Kinship with trees: An embodied contemplative walk
With Annie Martin and Sandra Cowan
When?
Sunday April 21, 2-3:30
Where? Nose Hill Park, Calgary, AB
Meet at the West parking lot of Nose Hill Park (at the intersection of Edgemont Blvd. NW and Shaganappi Trail NW).
What to expect?
This is a slow walk of about 2km on groomed trails to visit an aspen grove, where we will lead a series of contemplations exploring our kinship with trees. Please dress for the weather and wear good walking shoes.
Grounded in an understanding of our interrelationship with all beings, this is a contemplative listening walk that will guide participants through an embodied interaction with trees while walking among them. We know that trees communicate through fungal networks and pheromones, and there is an increasing appreciation of their relationships and even their sentience. How can we listen to trees in a way that is open to relationship, to our kinship with them? Can we let go of our extractive and dualistic assumptions in relating to the natural world? As we walk, we will open our awareness to all the creatures, trees, plants and activities of wind, weather and soil around us, and to the interaction and interconnection of all these elements. We, too, are immersed in this web of connections and kinship.
About us:
Sandra Cowan and Annie Martin are a collaborative team of walking artists. Our approach to facilitating listening walks grew from the seeds of a practice developed by the Canadian composer Hildegard Westerkamp. In our listening walks, we walk in silence and tune our senses vividly to the world around us.

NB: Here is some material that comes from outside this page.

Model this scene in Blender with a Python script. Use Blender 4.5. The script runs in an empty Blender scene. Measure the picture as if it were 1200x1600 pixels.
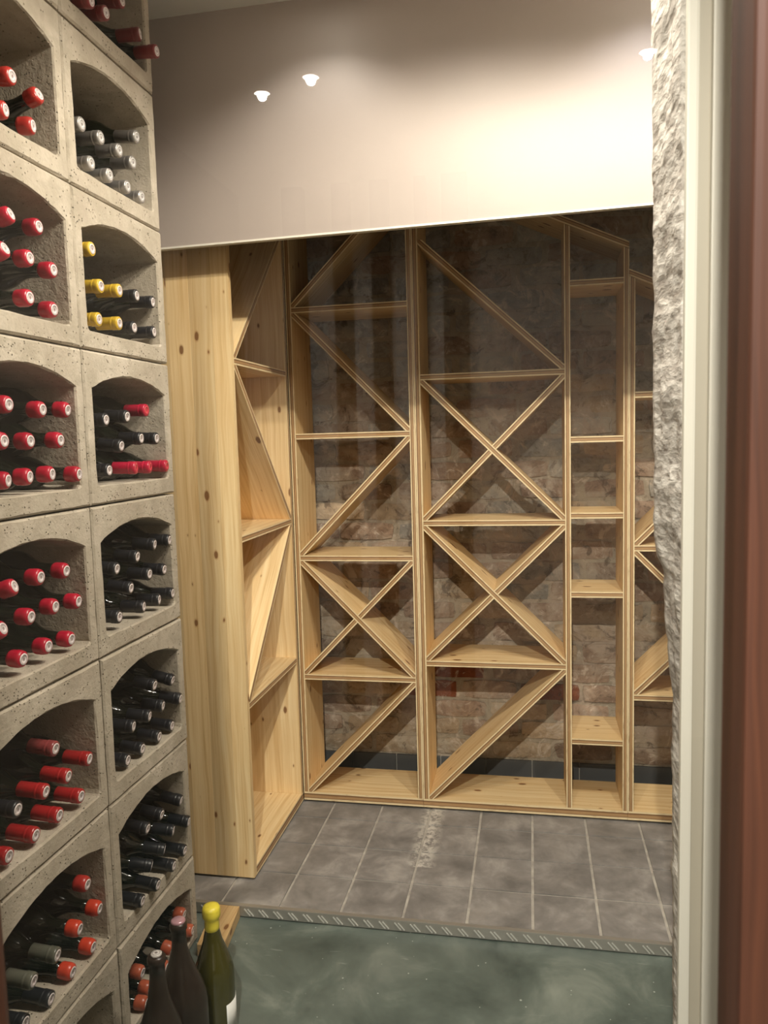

Sandra Cowan is the Fine Arts librarian at the University of Lethbridge/Iniskim. Her research is about walking as a research methodology for creative work. She also maintains a creative practice in photography, clay, and language, and is an avid pedestrian.
Annie Martin's art practice traverses diverse media including sound, installation, drawing, painting, textile, performance, video and writing. Her work has been exhibited widely in Canada, and also internationally. Annie lives and works in Lethbridge, Alberta, in the traditional territory of the Sikisikaitsitapi. She has facilitated listening walks as a part of her practice since 2004.